Showing that the quotient of a function belonging to Schwartz Space by a strictly positive polynomial remains in the Schwartz Space

Question

Let $S\mathcal(R)$ be the Schwartz space. I want to show that if $f \in S\mathcal(R)$ then $f/P \in S\mathcal(R)$ where P is any strictly positive polynomial. I succeeded to show it for the case of $g(x)=e^{-x^{4}}/(1+x^{2})$ but i did not in the general case. Can someone help? Thank you.

Answer 1

Since $P$ is strictly positive, all you need to show is that $x^m D^k (f/P)$ is bounded on all of $\mathbb{R}$ for all $m$ and $k$; in particular, by continuity of everything in sight, it suffices to show that $x^m D^k (f/P)$ is bounded outside of some neighbourhood $[-\epsilon,\epsilon]$ of $0$.

Suppose that $P$ is of degree $n$, and write $P = a_n x^n + a_{n-1}x^{n-1} + \cdots + a_0$. Observe that $$ P(x) = a_n x^n \left(1+ \frac{a_{n-1}}{a_n} x^{-1} + \cdots + \frac{a_0}{a_n} x^{-n} \right) = a_n x^n (1 + g(x)), $$ where $g$ is continuous, indeed smooth, for $x \neq 0$, and satisfies $g(x) \to 0$ as $x \to \infty$. Then, for any $m \in \mathbb{N}$, when $x \neq 0$, $$ x^m \frac{f(x)}{P(x)} = x^m \frac{f(x)}{a_n x^n (1+g(x))} = \frac{x^{m-n}f(x)}{a_n(1+g(x))}, $$ which vanishes as $x \to \infty$ if $m < n$ and is bounded outside of $[-\epsilon,\epsilon]$ if $m \geq n$, precisely because $f \in S(\mathbb{R})$ and $\lim_{x \to \infty} g(x) = 0$.

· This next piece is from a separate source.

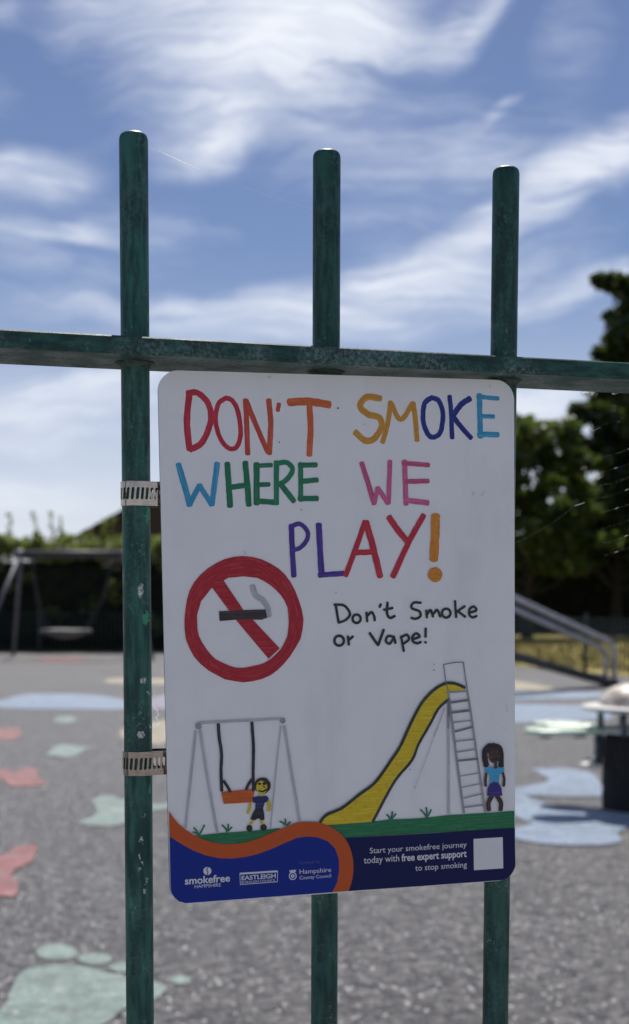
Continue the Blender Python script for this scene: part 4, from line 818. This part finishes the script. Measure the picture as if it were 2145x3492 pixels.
for k, q in enumerate((R(188), R(140), R(8), R(320))):
    c_, s_ = math.cos(q), math.sin(q); ux, uy = Vector((c_,s_,0)), Vector((-s_,c_,0))
    mb = MB(); out = []
    for (r_, w_) in ((.22,.055),(.30,.075),(.40,.125),(.52,.145),(.62,.115),(.665,.05)): out.append((r_, w_))
    ring = [ux*r_+uy*w_ for r_, w_ in out]+[ux*r_-uy*w_ for r_, w_ in reversed(out)]
    n = len(ring); vs = [p+Vector((0,0,.445)) for p in ring]+[p*1.0+Vector((0,0,.478)) for p in ring]
    fs = [tuple(range(n-1,-1,-1)), tuple(range(n,2*n))]+[(i,(i+1)%n,n+(i+1)%n,n+i) for i in range(n)]
    mb.add(vs, fs); st_ = mb.build('seat', M['seat_green'], rk)
    bv = st_.modifiers.new('bevel', 'BEVEL'); bv.width = .012; bv.segments = 2; bv.limit_method = 'ANGLE'
    for r_ in (.36,.56):
        mb = MB(); mb.lathe([(.018,.479),(.018,.486),(.010,.490)], tuple(ux*r_), 10); mb.build('bolt', M['plate'], st_)
        mb = MB(); mb.box(ux*r_+Vector((0,0,.436)), (.05,.09,.018), Matrix.Rotation(q,3,'Z')); mb.build('bracket', M['black_rubber'], st_)
    mb = MB(); mb.tube([ux*.245+Vector((0,0,.45)), ux*.245+Vector((0,0,.25))], .020, 8); ft = mb.build('footrest', M['post'], rk, True)
    mb = MB(); cx_ = ux*.285; mb.lathe([(.052,.252),(.060,.256),(.060,.272),(.052,.278)], tuple(cx_), 16); rounded(mb.build('foot_pad', M['pad'], ft))

# ------------------------------------------------------------------ near railing that carries the sign
SZ = 1.1361
XB = (-.1187, -.0093, .1007)
nf = empty('railing', (0, 0, 0)); tag(nf, 'weathered dark green steel railing with blunt round topped bars close to the camera', 'railing')
RAILZ0, RAILZ1 = SZ+.2045-.0097, SZ+.2045
mb = MB(); mb.box((0, -.0002, (RAILZ0+RAILZ1)/2), (2.4, .0504, .0097), bevel=.0008); mb.build('rail', M['rail'], nf)
mb = MB(); mb.box((0, -.0002, .12), (2.4, .0504, .0097), bevel=.0008); mb.build('rail', M['rail'], nf)
prof = [(.0079, -1.1361+.02)]
zt = .3184; r0 = .0079
prof += [(r0, z) for z in np.linspace(-1.0, zt-.0045, 40)]
prof += [(r0*.985, zt-.0030), (r0*.93, zt-.0016), (r0*.80, zt-.0006), (r0*.55, zt-.0001), (r0*.2, zt)]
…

Now, in general, along exactly the same lines, one can check that $$ P^{(k)}(x) = a_{n,k} x^{n-k}(1+g_k(x)), \quad a_{n,k} := n(n-1) \cdots (n-k+1)a_n, $$ where, once more, $g_k$ is smooth for $x \neq 0$ and satisfies $g_k(x) \to 0$ as $|x| \to +\infty$. Do you see how to show that all the derivatives of $f/P$ vanish quickly enough, using the quotient rule?